- What the task asks
Take the lines from the head of the listing through the one bearing "COL = SC.collection" and copy them exactly, leaving every picture out.

- Source data
_ _ _
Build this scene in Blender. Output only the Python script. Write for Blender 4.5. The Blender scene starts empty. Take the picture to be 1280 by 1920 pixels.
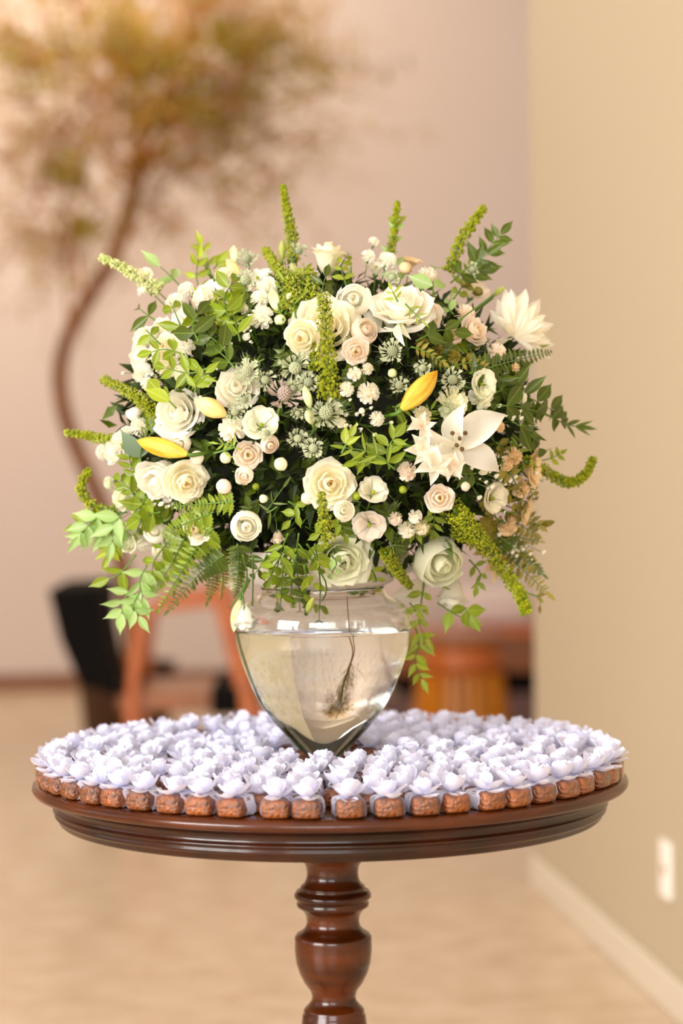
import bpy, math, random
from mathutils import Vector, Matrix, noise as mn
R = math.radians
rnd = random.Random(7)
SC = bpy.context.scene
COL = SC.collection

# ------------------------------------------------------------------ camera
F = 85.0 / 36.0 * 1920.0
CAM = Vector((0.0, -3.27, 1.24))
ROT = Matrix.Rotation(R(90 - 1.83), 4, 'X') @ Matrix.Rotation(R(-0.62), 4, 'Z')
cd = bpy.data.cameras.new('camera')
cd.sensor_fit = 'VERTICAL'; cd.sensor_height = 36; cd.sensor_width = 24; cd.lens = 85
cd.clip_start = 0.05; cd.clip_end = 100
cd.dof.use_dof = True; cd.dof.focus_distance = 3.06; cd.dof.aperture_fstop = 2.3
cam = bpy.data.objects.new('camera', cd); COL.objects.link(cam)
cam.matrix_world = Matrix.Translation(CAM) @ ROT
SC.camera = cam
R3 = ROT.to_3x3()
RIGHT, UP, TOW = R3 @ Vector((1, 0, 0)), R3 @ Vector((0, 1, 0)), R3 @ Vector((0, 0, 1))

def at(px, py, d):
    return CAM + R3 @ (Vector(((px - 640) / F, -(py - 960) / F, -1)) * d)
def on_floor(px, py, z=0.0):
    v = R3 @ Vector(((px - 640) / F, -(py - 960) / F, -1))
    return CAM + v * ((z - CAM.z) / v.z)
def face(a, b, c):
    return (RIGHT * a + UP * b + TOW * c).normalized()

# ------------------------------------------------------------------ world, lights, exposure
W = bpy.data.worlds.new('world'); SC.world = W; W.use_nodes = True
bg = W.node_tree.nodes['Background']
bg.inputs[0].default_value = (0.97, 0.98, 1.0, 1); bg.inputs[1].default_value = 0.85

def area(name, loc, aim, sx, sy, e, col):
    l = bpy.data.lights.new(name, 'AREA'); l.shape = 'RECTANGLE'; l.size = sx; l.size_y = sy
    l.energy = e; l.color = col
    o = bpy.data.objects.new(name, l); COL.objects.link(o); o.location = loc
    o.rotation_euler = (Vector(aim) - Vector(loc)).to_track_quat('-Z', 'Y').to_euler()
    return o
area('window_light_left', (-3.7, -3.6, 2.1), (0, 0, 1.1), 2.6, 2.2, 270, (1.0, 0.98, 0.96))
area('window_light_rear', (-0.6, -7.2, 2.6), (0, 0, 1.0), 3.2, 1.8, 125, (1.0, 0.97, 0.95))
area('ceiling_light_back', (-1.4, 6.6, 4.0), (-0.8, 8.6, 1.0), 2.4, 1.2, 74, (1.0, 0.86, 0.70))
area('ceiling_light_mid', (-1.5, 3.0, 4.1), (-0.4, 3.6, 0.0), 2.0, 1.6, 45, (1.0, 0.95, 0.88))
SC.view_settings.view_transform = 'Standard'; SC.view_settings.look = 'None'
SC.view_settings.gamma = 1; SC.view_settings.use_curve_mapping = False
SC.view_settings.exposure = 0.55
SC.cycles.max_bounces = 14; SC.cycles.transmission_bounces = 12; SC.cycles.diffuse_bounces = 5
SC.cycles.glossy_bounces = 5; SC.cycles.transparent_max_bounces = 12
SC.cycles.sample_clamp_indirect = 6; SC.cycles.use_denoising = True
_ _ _
- Result for this task
Build this scene in Blender. Output only the Python script. Write for Blender 4.5. The Blender scene starts empty. Take the picture to be 1280 by 1920 pixels.
import bpy, math, random
from mathutils import Vector, Matrix, noise as mn
R = math.radians
rnd = random.Random(7)
SC = bpy.context.scene
COL = SC.collection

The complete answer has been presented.